“Matth: Tina (Corpl.) in His Majesty’s Regiment of York Hussars, and shot for Desertion, was Buried June 30th, 1801, aged 22 years. Born in the town of Sarrbruk, Germany.”

“Christop Bless, belonging to His Majesty’s Regiment of York Hussars, who was shot for Desertion, was Buried June 30th, 1801, aged 22 years. Born at Lothaargen, Alsatia.”

Returning from Bincombe and down again through Sutton Poyntz to Preston, we come to Osmington, with views down along on the right to Ringstead Bay; but, avoiding for the present the coast, strike inland, to Poxwell, the “Oxwell Hall” of The Trumpet Major. It is really three miles from “Overcombe,” and therefore not the close neighbour to the Lovedays it is made to be, for the purposes of the novel. The church stands beside of the road, the old manor-house, now a farmstead, the home of “Uncle Benjy,” miserly Squire Derriman, close by. In old days, back in 1634, when it was built, this curiously walled-in residence with its outer porter’s lodge, the physical and visible sign of an ever-present distrust of strangers, was a seat of the Henning family. That lodge still stands, obsolete as an avant-garde and gazebo for the timely spying out of unwelcome visitors, but very admirable for a summer-house, if the farmer had leisure for such things. But as he has not, but must continually “plough and sow, and reap and mow,” or see that others do so, the lodge is in every way a derelict. The farmer could perhaps add some testimony of his own respecting all those “romantic excellencies and practical drawbacks,” mentioned in the story, and existing in fact; but, farmers having a bent towards practicality, although they discuss, rather than practise it, it is to be supposed that he would place a stress upon the drawbacks, to the neglect of the romance.

Pursuing the road onwards from Poxwell, we come, in a mile and a half, to the cross-roads at “Warm’ell Cross,” leading on the left to Dorchester, on the right to Wareham, and straight ahead across the remotenesses of “Egdon Heath,” to Moreton station. Here we turn to the right, and so miss the village of Warmwell, whence the cross roads take their name. It is not by any means, to the ordinary traveller, a remarkable crossing of the roads, but it has associations for the pilgrim stored with the literary lore of the Hardy Country, for it was here, in the story of The Distracted Preacher, that Mr. Stockdale, the Wesleyan minister of Nether Mynton, by the aid of their voices, crying “Hoi—hoi—hoi! Help, help!” discovered Will Latimer and the exciseman tied to the trees by the smuggler friends of his Lizzie. Turning here to the right, Owermoigne itself—the “Nether Mynton” of that tale of smuggled spirits and religious scruples—is reached in another mile; the church and its tiny village of thatched rusticity standing shyly, as such a smuggler’s haunt should do, off the broad high road and down a little stumbly and rutty lane. The body of the church has been rebuilt since Lizzie Newberry and her friends stored “the stuff” in the tower and the churchyard, but that churchyard remains the same, as also does the tower from whose battlements the “free traders” spied upon the excisemen, searching for those hidden tubs.

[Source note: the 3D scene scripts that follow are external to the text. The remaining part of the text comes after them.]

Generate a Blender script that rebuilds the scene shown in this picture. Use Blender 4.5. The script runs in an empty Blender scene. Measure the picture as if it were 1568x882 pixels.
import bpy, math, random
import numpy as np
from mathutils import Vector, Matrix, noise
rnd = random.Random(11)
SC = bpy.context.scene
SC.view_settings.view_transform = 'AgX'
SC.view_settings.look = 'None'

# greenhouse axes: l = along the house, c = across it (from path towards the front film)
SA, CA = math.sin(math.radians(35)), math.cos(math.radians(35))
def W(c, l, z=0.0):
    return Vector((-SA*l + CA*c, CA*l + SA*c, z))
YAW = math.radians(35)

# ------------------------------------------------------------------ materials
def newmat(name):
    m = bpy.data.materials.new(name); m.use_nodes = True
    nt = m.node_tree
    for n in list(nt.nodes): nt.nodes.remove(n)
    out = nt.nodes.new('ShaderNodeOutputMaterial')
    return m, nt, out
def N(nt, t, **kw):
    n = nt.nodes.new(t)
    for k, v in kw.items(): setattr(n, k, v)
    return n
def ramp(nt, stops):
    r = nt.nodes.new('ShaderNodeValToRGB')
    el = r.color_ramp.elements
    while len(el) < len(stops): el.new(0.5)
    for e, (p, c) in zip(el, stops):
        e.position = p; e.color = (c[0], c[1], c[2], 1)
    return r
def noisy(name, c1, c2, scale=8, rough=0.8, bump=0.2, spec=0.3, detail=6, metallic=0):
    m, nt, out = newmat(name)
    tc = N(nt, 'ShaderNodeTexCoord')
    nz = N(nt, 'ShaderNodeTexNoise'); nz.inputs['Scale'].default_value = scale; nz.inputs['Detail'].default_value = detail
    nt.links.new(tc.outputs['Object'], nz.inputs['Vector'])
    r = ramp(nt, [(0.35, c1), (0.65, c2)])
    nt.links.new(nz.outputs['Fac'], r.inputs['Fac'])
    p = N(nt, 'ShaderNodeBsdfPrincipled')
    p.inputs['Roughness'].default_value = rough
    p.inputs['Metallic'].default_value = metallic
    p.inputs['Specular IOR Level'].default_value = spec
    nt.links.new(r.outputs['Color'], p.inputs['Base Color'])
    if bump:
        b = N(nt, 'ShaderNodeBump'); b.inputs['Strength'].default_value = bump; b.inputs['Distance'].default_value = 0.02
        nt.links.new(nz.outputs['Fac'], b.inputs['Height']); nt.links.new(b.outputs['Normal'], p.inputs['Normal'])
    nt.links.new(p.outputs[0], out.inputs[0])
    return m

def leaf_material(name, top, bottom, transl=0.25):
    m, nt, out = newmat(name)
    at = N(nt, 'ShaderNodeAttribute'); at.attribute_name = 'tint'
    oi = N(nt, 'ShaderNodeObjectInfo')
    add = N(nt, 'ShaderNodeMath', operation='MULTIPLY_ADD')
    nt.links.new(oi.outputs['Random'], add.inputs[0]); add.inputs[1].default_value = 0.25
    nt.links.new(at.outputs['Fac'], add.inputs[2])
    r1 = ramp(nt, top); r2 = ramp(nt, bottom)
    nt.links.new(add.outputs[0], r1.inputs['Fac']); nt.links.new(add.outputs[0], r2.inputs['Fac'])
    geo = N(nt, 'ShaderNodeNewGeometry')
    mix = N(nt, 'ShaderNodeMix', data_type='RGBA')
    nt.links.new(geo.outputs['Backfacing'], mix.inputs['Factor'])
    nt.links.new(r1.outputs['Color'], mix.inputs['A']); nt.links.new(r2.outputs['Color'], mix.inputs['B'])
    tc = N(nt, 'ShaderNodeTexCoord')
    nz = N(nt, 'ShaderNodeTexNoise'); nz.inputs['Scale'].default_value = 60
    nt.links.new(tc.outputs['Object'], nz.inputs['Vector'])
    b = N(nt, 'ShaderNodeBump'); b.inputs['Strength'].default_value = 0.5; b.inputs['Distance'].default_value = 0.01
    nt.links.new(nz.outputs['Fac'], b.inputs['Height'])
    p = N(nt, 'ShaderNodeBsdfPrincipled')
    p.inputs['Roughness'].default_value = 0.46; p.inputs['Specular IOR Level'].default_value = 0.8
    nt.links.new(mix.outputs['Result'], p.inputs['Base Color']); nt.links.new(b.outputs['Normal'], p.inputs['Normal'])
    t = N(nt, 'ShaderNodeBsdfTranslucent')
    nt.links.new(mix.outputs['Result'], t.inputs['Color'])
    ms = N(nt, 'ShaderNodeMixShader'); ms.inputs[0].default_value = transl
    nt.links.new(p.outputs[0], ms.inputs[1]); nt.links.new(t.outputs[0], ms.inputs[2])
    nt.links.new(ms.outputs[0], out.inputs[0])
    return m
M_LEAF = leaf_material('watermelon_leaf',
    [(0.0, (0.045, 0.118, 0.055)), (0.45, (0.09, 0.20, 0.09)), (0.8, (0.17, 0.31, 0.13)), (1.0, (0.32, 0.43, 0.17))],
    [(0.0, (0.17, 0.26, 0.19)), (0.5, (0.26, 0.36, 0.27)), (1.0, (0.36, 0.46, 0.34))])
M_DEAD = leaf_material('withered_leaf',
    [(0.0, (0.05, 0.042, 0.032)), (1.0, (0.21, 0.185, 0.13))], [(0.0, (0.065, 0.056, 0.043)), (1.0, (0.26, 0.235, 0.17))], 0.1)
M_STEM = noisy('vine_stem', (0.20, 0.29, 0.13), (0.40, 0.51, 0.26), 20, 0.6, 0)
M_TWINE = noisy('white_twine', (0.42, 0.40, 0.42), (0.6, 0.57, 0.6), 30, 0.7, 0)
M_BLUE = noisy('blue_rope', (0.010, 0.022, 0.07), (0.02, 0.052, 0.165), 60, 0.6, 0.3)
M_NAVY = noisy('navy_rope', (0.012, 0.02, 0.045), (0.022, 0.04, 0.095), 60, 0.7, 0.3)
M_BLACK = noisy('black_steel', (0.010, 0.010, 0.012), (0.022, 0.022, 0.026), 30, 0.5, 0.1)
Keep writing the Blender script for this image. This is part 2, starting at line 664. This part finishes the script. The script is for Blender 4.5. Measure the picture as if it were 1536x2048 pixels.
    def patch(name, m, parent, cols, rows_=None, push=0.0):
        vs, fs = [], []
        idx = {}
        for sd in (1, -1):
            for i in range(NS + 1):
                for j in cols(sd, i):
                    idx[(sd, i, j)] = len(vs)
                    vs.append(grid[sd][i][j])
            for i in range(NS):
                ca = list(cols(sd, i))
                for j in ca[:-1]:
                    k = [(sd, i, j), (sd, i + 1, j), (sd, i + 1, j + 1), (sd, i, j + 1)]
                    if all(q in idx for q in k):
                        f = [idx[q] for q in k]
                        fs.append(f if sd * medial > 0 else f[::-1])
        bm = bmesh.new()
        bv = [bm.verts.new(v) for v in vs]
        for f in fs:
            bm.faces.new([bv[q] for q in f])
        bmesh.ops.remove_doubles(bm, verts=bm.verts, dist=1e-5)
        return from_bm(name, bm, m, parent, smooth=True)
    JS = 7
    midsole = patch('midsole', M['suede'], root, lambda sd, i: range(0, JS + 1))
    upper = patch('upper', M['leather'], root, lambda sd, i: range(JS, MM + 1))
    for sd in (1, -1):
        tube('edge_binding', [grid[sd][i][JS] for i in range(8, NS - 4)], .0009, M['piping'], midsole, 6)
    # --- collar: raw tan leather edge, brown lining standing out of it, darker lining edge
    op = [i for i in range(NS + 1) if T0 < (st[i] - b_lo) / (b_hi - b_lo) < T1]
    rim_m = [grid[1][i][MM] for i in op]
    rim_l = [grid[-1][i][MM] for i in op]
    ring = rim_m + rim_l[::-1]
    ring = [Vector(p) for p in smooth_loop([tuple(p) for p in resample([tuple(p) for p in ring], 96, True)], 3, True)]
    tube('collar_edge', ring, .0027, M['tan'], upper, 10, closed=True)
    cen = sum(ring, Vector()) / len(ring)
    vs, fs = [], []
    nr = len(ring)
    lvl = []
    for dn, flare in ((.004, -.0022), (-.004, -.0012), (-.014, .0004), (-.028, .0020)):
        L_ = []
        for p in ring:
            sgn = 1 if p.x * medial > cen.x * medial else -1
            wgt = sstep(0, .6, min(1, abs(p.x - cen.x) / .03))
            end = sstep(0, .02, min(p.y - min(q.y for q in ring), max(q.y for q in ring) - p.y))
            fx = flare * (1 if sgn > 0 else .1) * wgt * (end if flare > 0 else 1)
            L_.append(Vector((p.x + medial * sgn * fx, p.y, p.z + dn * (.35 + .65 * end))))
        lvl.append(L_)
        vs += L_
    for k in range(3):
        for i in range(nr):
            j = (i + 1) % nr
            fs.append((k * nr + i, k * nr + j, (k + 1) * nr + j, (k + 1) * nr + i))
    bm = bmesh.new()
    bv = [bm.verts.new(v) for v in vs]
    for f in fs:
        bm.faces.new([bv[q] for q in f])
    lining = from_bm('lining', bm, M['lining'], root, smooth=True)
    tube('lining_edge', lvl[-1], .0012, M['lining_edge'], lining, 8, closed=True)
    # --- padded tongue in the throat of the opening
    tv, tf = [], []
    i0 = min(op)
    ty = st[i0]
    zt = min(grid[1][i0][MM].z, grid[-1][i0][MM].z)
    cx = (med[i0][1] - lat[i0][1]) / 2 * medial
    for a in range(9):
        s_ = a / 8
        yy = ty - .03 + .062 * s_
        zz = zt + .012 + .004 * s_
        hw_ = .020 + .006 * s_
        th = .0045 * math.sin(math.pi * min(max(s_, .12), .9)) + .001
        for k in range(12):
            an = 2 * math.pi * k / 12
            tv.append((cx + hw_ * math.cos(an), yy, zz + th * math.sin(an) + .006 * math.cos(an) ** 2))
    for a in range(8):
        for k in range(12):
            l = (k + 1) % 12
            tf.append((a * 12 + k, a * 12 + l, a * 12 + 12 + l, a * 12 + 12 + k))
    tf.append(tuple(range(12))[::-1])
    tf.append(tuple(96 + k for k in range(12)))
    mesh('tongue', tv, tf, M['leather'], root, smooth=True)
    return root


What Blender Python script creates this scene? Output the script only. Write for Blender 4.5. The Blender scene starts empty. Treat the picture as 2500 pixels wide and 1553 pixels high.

From this road there is a better distant view of the great equestrian effigy of George III., cut in the chalky southern slopes of the downs, than from any other point. He looks impressive, in the ghostly sort, seen across the bare slopes, where perhaps an occasional farmstead or barton, or a row of wheat-ricks, accentuates the solitude and at the same time gives scale to the chalky effigies of His Majesty and that very elegant horse of his, showing how very large this horse and rider really are. The gallant Trumpet Major told about the making of this memorial, as he and Anne Garland walked among the flowering peas, and described what this “huge picture of the king on horseback in the earth of the hill” was to be like: “The King’s head is to be as big as our mill-pond, and his body as big as this garden; he and the horse will cover more than an acre.”

And here he is to this day, very spirited and martial, with his cocked hat and marshal’s baton.

It is, however, a weariful business to arrive in the neighbourhood of him, for those chalk downs are just as inhospitable in the sun as they are in the storms of winter, the only difference lying between being fried on their shelterless sides when the thermometer registers ninety degrees, or frozen when the mercury sinks towards zero.

Some two miles of highway along the verge of Egdon Heath bring us to a right-hand turning, leading past Winfrith Newburgh by a somewhat more shaded route up over the crest of these chalky ranges, and then with several turnings, steeply down, and at length, “by and large”—as sailors say—to the village of West Lulworth, which lies at the inland end of a coombe, the better part of a mile from Lulworth Cove.